Boo smiled warmly at me.

“Poo, I feast on this wonderful moment we share.”

I think I understood.

 

The Death - June 3, 2022

The Death - June 3, 2022

The heart holds such great powers.

Poochini playing in the waters.

“Oh, no!” Boo sobbed.

I realized, as I played in the cold and clear shallow stream below the waterfall, Boo was not himself. He had closed the book he was reading and was now looking up at me. Tears filled his eyes and he made strange sounds as though he were hurt. Horrible sounds, really.

“Oh, Platero!” Boo sobbed aloud.

I could not comprehend what had caused Boo this sudden pain. It made no sense to me. Still, I tried my best to be compassionate. I slowly approached and stood close for a few moments to soothe his heart, if that was what was ailing him. I sniffed his hand, salty smelling but now devoid of any trace of nicotine. Then leaning against his knee, Boo stroked my head and gently squeezed my tummy.

Boo’s sobbing quickly subsided, and I was certain he was now all right. Apparently, my simple act of compassion had magically relieved his distress. The heart holds such great powers.

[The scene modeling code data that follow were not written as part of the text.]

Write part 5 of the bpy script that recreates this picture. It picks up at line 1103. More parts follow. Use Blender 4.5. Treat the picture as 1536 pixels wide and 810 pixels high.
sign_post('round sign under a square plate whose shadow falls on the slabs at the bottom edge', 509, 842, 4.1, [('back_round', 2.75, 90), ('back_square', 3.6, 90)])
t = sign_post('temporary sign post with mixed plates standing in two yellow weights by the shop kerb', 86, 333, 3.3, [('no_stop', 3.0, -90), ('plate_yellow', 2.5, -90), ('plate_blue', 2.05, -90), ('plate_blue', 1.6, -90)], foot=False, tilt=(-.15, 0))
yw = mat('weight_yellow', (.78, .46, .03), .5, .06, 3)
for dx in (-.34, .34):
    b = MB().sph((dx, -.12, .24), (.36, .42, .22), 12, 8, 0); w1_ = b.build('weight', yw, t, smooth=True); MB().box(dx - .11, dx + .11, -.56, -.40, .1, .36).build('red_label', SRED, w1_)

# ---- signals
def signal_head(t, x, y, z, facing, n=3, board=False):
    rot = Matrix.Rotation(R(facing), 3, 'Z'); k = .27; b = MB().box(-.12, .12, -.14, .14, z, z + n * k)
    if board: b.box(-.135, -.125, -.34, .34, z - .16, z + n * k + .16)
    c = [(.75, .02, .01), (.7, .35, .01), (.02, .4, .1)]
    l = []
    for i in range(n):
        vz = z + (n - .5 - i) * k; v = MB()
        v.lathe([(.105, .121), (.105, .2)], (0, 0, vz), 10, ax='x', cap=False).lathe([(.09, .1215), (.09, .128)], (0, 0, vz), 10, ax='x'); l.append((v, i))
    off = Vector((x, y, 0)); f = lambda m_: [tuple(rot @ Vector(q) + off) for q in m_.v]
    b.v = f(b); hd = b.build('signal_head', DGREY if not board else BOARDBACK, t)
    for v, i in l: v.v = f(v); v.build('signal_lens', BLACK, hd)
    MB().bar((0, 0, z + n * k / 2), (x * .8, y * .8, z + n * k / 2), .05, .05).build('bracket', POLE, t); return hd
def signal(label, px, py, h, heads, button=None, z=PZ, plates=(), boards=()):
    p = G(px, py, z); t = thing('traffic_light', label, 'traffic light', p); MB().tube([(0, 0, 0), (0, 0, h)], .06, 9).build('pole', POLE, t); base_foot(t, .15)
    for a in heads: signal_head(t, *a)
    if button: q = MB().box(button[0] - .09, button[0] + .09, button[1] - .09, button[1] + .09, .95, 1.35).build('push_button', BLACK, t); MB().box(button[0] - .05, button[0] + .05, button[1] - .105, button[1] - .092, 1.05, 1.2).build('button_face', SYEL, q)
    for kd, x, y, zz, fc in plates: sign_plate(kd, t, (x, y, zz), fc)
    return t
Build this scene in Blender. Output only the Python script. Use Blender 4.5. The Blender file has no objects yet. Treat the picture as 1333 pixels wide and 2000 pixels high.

Both my interest and legs then returned me to the riverbed to locate the stone which earlier had been the object of my play.

Boo again opened the book, read a short passage, and began to softly whimper, like I sometimes do when I am sad or frustrated. He closed the book once more and quietly sat there on the concrete ledge staring into the water and at the rocks and trees beyond, while I continued to explore and play.

We spent more time than usual near the waterfall that lovely early June day. It was just after noon and the sun was bright and warm, despite a large menacing cloud with a purplish-gray center that momentarily blocked the sun before quickly passing high above without incident.

Boo sometimes calls this place Schodná Voda, but more often he just tells me we are going to the vodopád. To me, I think of it as our little piece of heaven.